É comum ouvirmos que a nossa natureza* é a da competição e a da hierarquia. Mas, quantas naturezas existem? E qual é a proporção de dominância de cada uma delas nas populações humanas ou mesmo em um indivíduo?
Vamos nos ater a duas destas por apresentarem uma dualidade que, no senso comum, se opõem: competição e cooperação. Quando falamos dessas duas ações, basicamente estamos nos referindo aos dois lados de uma mesma moeda. Somos habituados com práticas que as colocam atuando em conjunto desde nossos ancestrais – que formavam times com o objetivo comum de capturar a presa – até o período contemporâneo, quando a humanidade paralisa suas atividades para observar alguns de seus representantes disputarem em grupo por um objetivo em comum.
Na história da vida, competições estão tão ligadas à sobrevivência quanto às cooperações.

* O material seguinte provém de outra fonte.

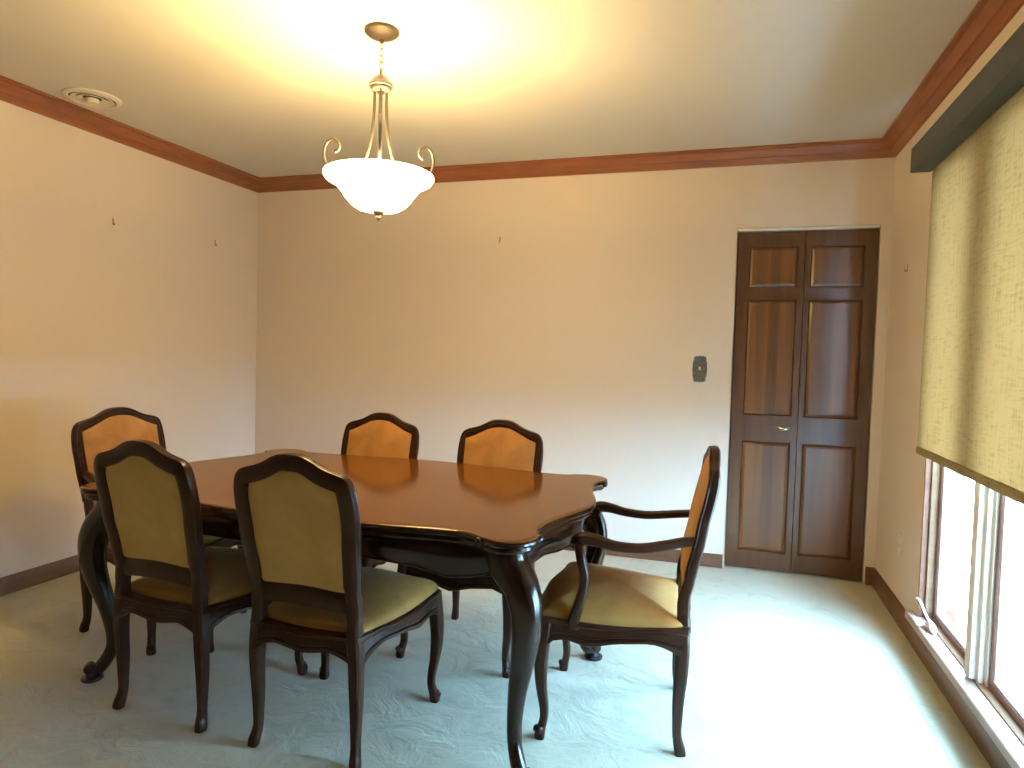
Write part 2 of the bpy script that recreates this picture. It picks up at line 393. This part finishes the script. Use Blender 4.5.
# ------------------------------------------------------------------ roller blind
bl = tag(empty('roller_blind', (XR, 0, 0)), 'woven khaki linen roller blind half drawn over the window', 'blind')
BY0, BY1, BZ = WY0 - .03, WY1 + .004, .878
bm = bmesh.new()
ny, nz = 40, 24; g = {}
for i in range(ny + 1):
    for j in range(nz + 1):
        y = BY0 + (BY1 - BY0) * i / ny; z = BZ - .004 + (2.085 - BZ) * j / nz
        g[i, j] = bm.verts.new((-.030 + .0025 * math.sin(y * 9.0 + .6) * (1 - j / nz), y, z))
for i in range(ny):
    for j in range(nz): bm.faces.new((g[i, j], g[i + 1, j], g[i + 1, j + 1], g[i, j + 1]))
mk('blind_fabric', bm, M['linen'], bl)
bm = bmesh.new(); sweep(bm, [(-.030, BY0 - .002, BZ - .014, .017, .006), (-.030, BY1 + .002, BZ - .014, .017, .006)], 1, 12, 3, (1, 0, 0)); bb = mk('bottom_bar', bm, M['linen'], bl)
bm = bmesh.new(); lathe(bm, [(.021, BY0 + .01), (.021, BY1 - .012)], (0, 0, 0), 18)
rt = mk('roller_tube', bm, M['linen'], bl); rt.rotation_euler = (-PI / 2, 0, 0); rt.location = (-.051, 0, 2.105)
VX, VZ0, VZ1, VY1 = -.112, 2.057, 2.158, WY1 + .012
val = empty('valance'); val.parent = bl
C.objects.unlink(val); bpy.data.objects.remove(val)
bm = bmesh.new()
prof = [(VX, VZ0), (-.036, VZ0), (-.036, VZ0 + .005), (VX + .006, VZ0 + .005), (VX + .006, VZ1 - .006), (-.001, VZ1 - .006), (-.001, VZ1), (VX, VZ1)]
rings(bm, [[V((x, BY0 - .03, z)) for x, z in prof], [V((x, VY1, z)) for x, z in prof]])
vl = mk('valance', bm, M['valance'], bl, angle=20)
bm = bmesh.new(); box(bm, VX + .007, -.001, VY1 - .02, VY1 - .001, VZ0 + .006, VZ1 - .007, .001); mk('end_cap', bm, M['valance_end'], vl)
bm = bmesh.new(); box(bm, VX + .007, -.001, BY0 - .029, BY0 - .01, VZ0 + .006, VZ1 - .007, .001); mk('end_cap', bm, M['valance_end'], vl)

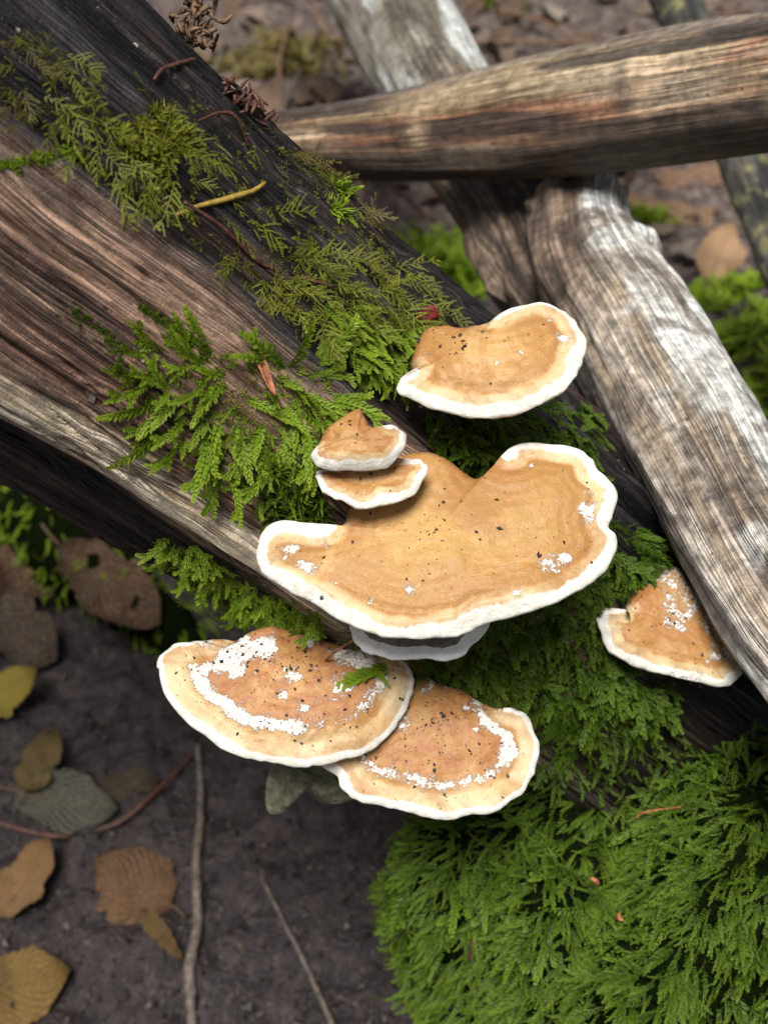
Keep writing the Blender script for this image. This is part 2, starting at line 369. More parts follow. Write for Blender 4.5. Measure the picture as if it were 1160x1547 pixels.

Aqui estão no plural, pois a forma em que cada uma das duas se expressam são tão variadas como o número e tipo de agentes que as executam. O processo evolutivo diversificou os comportamentos, as naturezas de agir dos seres vivos e imprimiu de modo profundo comportamentos que hoje permeiam a nossa sociedade. Existindo a necessidade da disputa, que nos alimenta psicologicamente, os vencedores devem ser consagrados e os não-vencedores, respeitados e acolhidos. Mas, aqui e ali surge uma necessidade de ir além, ofender, segregar, mudar o campo dessa competição e apelar para a covardia. De onde vem isso?
A dificuldade de se discutir essas duas naturezas ultrapassa demasiadamente a existência de todos os pensamentos expressos em palavras. E, ainda, não temos uma resposta precisa na ciência empírica e experimental, para o momento do surgimento dessas ações naturais. Usemos nosso privilégio de poder divagar filosoficamente sobre o tema. Será que os agregados de coacervados, que eram junções de moléculas proteicas antes do surgimento da primeira unidade básica da vida – a célula – apresentavam algum grau equiparável aos comportamentos de organismos que agem apenas em prol de si mesmo? Ou, então, daqueles que entendem a importância de colaborar em coletivo além da sua linhagem genética mais próxima? Como a lógica química e física de interações moleculares, ligações químicas e outras, que são regidas por leis do universo, podem estar por trás disso?
Se seguirmos essa linha de ideias baseada em ciência empírica, a partir do método hipotético-dedutivo, podemos caminhar pelo tempo até chegarmos ao seguinte questionamento: se a explicação para tais fenômenos de natureza humana social é intrínseca à toda história da vida e do universo (levando-nos a momentos como o da singularidade com seus instantes subsequentes da separação das quatro forças fundamentais da natureza ou o surgimento das primeiras partículas subatômicas), como podemos analisar se existiam relações competitivas ou cooperativas entre forças, matérias e energias?
Não precisamos ir tão longe em uma escala temporal para nos perguntarmos sobre isso, visto que passamos a incluir o espaço-tempo como um agente que interage com outros elementos naturais, podendo apresentar as naturezas aqui analisadas. Vamos então começar da seguinte forma: olhe para si, para cada membro do seu corpo e busque sentir em cada região dele as diversas camadas em que a sua existência está submetida. Agora tente conceber que se trata de uma colônia de microrganismos competindo e cooperando entre si em uma medida cirúrgica, matematicamente falando. Apesar da consciência relativamente centralizada, para que ela exista é necessário o equilíbrio dos desequilíbrios (e vice-versa) de tipos celulares de outras regiões em uma certa medida que a própria cognição não é suficiente para perceber.
No ensino fundamental aprendemos que somos constituídos de aglomerados de propriedades emergentes. Células formando tecidos, que formam órgãos, sistemas e indivíduos. Mas, como é viver e sentir essa compreensão? É possível imaginar que as relações de cooperação e competição podem ocorrer entre todos esses elementos em diversas camadas além do indivíduo, além da espécie, além da matéria. Observar as relações da vida em diferentes escalas de espaço-tempo pode trazer reflexões que nos introduzem um caminho filosófico e científico muito diverso em possibilidades de busca, se tivermos cautela e o discernimento para trilhá-lo. Essa prática pode levar às respostas consideradas mais óbvias possíveis pelo senso comum. Essas reflexões amadurecem nossa tomada de decisões e ampliam a percepção daquilo que chamamos EU.
* O termo “natureza” pode adquirir o sentido de “essência” desde que por isto se entenda a essencialidade da não-essência.